The Campaign Legal Center (CLC) is representing voters in Quitman County, Miss. against a legal action seeking more than $300K in attorneys’ fees. Longtime civil rights attorney Ellis Turnage brought a lawsuit on behalf of two voters challenging the county’s redistricting plan. Before trial, plaintiffs decided to dismiss the case. The county then turned around and claimed the suit was “frivolous,” seeking attorneys’ fees against Turnage and his clients.

The Voting Rights Institute at Georgetown University Law Center, along with attorneys at the Campaign Legal Center, today filed a joint response in the case Figgs and Jackson v. Quitman County arguing the case was based on well-established law and supported by Dr. Allan Lichtman, one of the foremost experts in the field. 

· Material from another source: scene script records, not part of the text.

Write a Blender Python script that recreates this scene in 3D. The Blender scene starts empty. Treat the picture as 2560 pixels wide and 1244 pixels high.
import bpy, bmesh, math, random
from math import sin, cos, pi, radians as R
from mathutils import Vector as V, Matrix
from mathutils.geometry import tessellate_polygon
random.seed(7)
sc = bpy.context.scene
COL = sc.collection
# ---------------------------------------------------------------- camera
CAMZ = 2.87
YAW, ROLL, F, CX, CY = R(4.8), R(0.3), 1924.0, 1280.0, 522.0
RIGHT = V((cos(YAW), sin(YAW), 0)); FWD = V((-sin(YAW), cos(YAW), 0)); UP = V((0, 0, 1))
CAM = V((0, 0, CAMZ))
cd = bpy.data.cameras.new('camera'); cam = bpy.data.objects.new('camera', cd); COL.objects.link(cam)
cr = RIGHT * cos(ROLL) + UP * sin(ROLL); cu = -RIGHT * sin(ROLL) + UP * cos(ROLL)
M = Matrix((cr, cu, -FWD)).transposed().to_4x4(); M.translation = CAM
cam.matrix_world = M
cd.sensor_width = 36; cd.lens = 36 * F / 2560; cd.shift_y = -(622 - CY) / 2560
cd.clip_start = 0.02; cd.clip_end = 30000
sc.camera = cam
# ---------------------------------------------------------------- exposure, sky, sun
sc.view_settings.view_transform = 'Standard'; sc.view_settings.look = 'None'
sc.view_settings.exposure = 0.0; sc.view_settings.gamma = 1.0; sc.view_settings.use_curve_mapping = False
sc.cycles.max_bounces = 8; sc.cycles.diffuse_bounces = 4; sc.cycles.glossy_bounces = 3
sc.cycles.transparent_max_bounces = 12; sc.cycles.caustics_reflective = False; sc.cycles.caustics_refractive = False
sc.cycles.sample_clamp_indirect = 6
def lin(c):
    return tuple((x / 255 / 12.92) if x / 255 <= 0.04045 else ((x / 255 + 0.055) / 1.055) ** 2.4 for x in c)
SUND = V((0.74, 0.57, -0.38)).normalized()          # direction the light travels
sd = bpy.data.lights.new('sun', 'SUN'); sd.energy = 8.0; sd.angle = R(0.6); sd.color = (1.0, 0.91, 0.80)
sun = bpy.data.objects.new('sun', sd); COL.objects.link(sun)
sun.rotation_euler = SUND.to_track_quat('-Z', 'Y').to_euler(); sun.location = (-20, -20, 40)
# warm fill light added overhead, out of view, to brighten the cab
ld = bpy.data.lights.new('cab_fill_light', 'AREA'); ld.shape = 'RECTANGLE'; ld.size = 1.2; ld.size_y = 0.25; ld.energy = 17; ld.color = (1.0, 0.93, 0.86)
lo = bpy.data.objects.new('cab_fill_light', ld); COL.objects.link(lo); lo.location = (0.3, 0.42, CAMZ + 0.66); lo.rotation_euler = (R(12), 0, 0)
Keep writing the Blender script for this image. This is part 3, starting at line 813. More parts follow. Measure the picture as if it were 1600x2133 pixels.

This is a purposefully high bar. The rule is meant only to deter nonsense lawsuits, not civil rights claims that may push the boundaries of our current law. If our system punished attorneys and their clients for these suits, we would have never seen the test cases brought by Thurgood Marshall, ultimately leading to Brown v. Board of Education, or Ruth Bader Ginsburg’s courageous litigation establishing equal rights protections for women. Courageous litigation strategies are largely how civil rights law has evolved throughout our country’s history.